17. A method as in claim 16 wherein: said RF antenna element comprises a microstrip patch having half-wavelength resonant modes across at least one dimension of the patch.

18. A method as in claim 17 wherein: said separated feed points are disposed at internal points disposed between the element and an underlying ground plane at positions symmetrically offset from a center of the element.

19. A method as in claim 17 wherein: said separated feed points are disposed at internal points disposed between the element and an underlying ground plane at positions symmetrically offset from a center of the element.

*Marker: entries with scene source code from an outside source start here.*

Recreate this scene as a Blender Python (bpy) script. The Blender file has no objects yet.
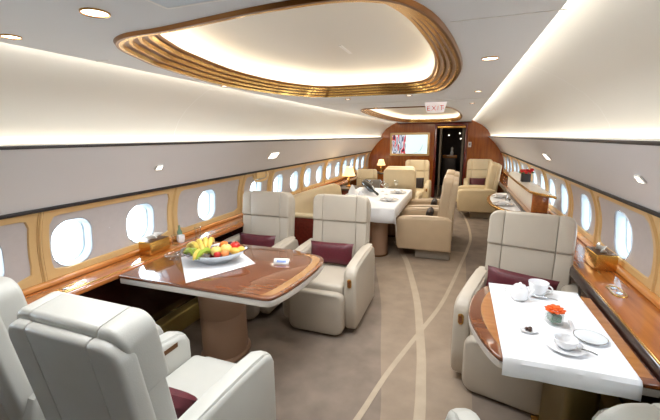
import bpy, bmesh, math, random
from mathutils import Vector, Matrix
random.seed(7)
PI = math.pi
S = bpy.context.scene
COL = S.collection

# ------------------------------------------------------------------ materials
def lin(c):
    return tuple(((v / 255) / 12.92 if v / 255 <= .04045 else ((v / 255 + .055) / 1.055) ** 2.4) for v in c)

def mat(name, col, rough=.5, metal=0, coat=0, noise=0, nscale=30, bump=0, bscale=200, emit=0, ecol=None, spec=.5):
    m = bpy.data.materials.new(name); m.use_nodes = True
    nt = m.node_tree; b = nt.nodes['Principled BSDF']
    c = lin(col) if max(col) > 1 else col
    b.inputs['Base Color'].default_value = (*c, 1)
    b.inputs['Roughness'].default_value = rough
    b.inputs['Metallic'].default_value = metal
    b.inputs['Coat Weight'].default_value = coat
    b.inputs['Coat Roughness'].default_value = .06
    b.inputs['Specular IOR Level'].default_value = spec
    tc = nt.nodes.new('ShaderNodeTexCoord')
    if noise:
        n = nt.nodes.new('ShaderNodeTexNoise'); n.inputs['Scale'].default_value = nscale
        n.inputs['Detail'].default_value = 5
        r = nt.nodes.new('ShaderNodeValToRGB')
        r.color_ramp.elements[0].position = .3; r.color_ramp.elements[1].position = .7
        r.color_ramp.elements[0].color = (*[v * (1 - noise) for v in c], 1)
        r.color_ramp.elements[1].color = (*[min(1, v * (1 + noise)) for v in c], 1)
        nt.links.new(tc.outputs['Object'], n.inputs['Vector'])
        nt.links.new(n.outputs['Fac'], r.inputs['Fac']); nt.links.new(r.outputs['Color'], b.inputs['Base Color'])
    if bump:
        n2 = nt.nodes.new('ShaderNodeTexNoise'); n2.inputs['Scale'].default_value = bscale
        bp = nt.nodes.new('ShaderNodeBump'); bp.inputs['Strength'].default_value = bump
        bp.inputs['Distance'].default_value = .002
        nt.links.new(tc.outputs['Object'], n2.inputs['Vector'])
        nt.links.new(n2.outputs['Fac'], bp.inputs['Height']); nt.links.new(bp.outputs['Normal'], b.inputs['Normal'])
    if emit:
        b.inputs['Emission Color'].default_value = (*(lin(ecol) if ecol else c), 1)
        b.inputs['Emission Strength'].default_value = emit
    return m

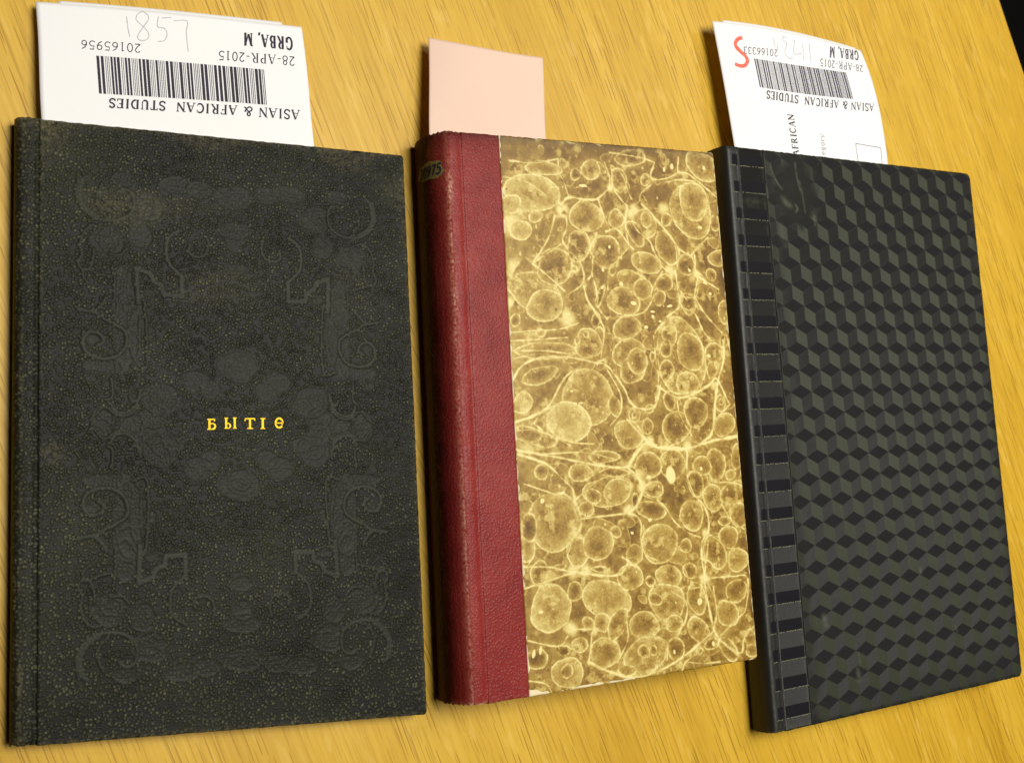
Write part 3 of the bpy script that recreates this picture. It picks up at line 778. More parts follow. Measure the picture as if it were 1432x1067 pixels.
LET = [
    [(16, [(198, 236), (198, 362)]), (9, [(172, 238), (262, 238)]), (8, [(262, 234), (259, 264)]), (8, [(172, 361), (246, 361)]), (9, [(205, 292), (240, 290), (262, 300)]), (14, [(258, 298), (272, 326), (258, 352), (240, 361)])],
    [(16, [(404, 226), (404, 352)]), (8, [(384, 224), (428, 224)]), (8, [(408, 290), (436, 290), (450, 300)]), (13, [(446, 298), (458, 322), (446, 344)]), (8, [(384, 350), (446, 350)]), (16, [(510, 222), (510, 352)]), (8, [(488, 222), (534, 222)]), (8, [(488, 351), (534, 351)])],
    [(16, [(702, 232), (702, 356)]), (10, [(640, 232), (762, 232)]), (9, [(646, 232), (636, 262)]), (9, [(756, 232), (766, 258)]), (9, [(666, 355), (740, 355)])],
    [(17, [(864, 232), (864, 358)]), (8, [(836, 232), (898, 232)]), (8, [(836, 358), (894, 358)])],
    [(15, [(1112, 250), (1084, 228), (1052, 236), (1030, 270), (1030, 312), (1052, 344), (1084, 350), (1114, 330)]), (9, [(1044, 290), (1104, 290)]), (9, [(1108, 242), (1124, 270), (1122, 296)]), (8, [(1100, 276), (1116, 318)])],
]
gj = jac(gold_map)
for L in LET:
    rb = Ribbons(gold_map)
    for w, pts in L:
        rb.stroke(pts, w * 0.000025, gj, lift=0.00022)
    rb.build('gold_letter', GOLD, b1)

# ================================================================== 2: quarter leather book with marbled sides
b2 = empty('marbled_book', tuple(P(2, 70, 119, 0)), 'thick book with a rounded red leather spine and brown marbled paper cover', 'book')
box_local('back_board', 2, 1, 142, 0.6, 237.3, 0.2, 2.6, RED, b2)
box_local('text_block', 2, -0.5, 139, 4, 234, 2.65, 23.0, PAGES, b2)
X2 = 24.9


def red_attrs(X, Y):
    d = np.minimum(Y, 237.9 - Y)
    return {'rub': 0.35 * np.exp(-d / 0.5), 'dirt': 0.75 * np.exp(-Y / 4.0) + 0.25 * np.exp(-(X2 - X) / 0.5)}


board('front_board', 2, 6.4, X2 + 0.3, 0.0, 237.9, 26.0, 2.6, 0.5, None, red_attrs, RED, b2, edge=0.5, left_skirt=False)


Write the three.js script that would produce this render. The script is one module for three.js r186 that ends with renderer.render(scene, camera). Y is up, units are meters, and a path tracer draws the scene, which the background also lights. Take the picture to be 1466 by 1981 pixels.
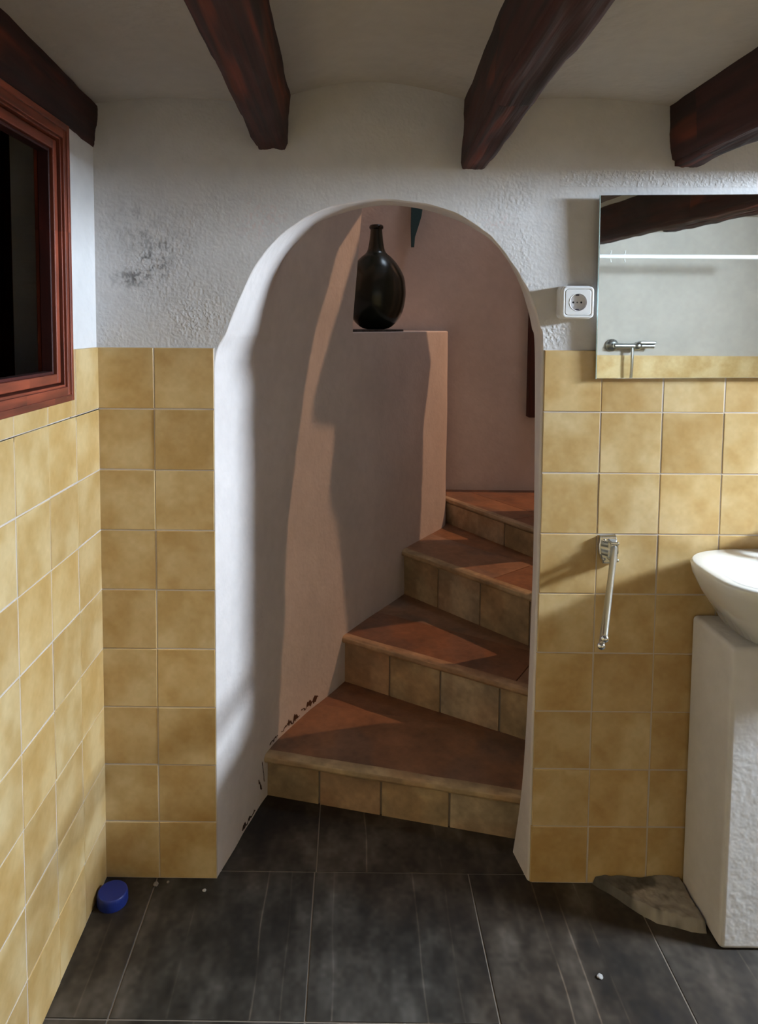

20. A method as in claim 17 wherein: said controllably switching step is achieved using a first varactor connected to a first of said feed ports and a second varactor connected to a second of said feed ports, said varactors also being dc-connected to separate respective control signal ports and RF-connected to a common RF feed port.

21. A method as in claim 20 wherein said control signal ports are configured to supply oppositely-valued varactor bias control signals to said varactors corresponding to an input element bias control signal thereby controlling said varactors to respectively switch between alternate states depending upon corresponding alternate input element bias control signal states.

22. A method for providing a controllable phased array using a method as in any of claims 15, 16, 17, 18, 19, 20 or 21 for N antenna phase shifters wherein the antenna elements of the phase shifters also act as antenna elements of a phased array across an array aperture and further comprising: providing N binary-valued phase control bits, each of said N bits being connected to control the phase of a respectively corresponding one of said antenna elements.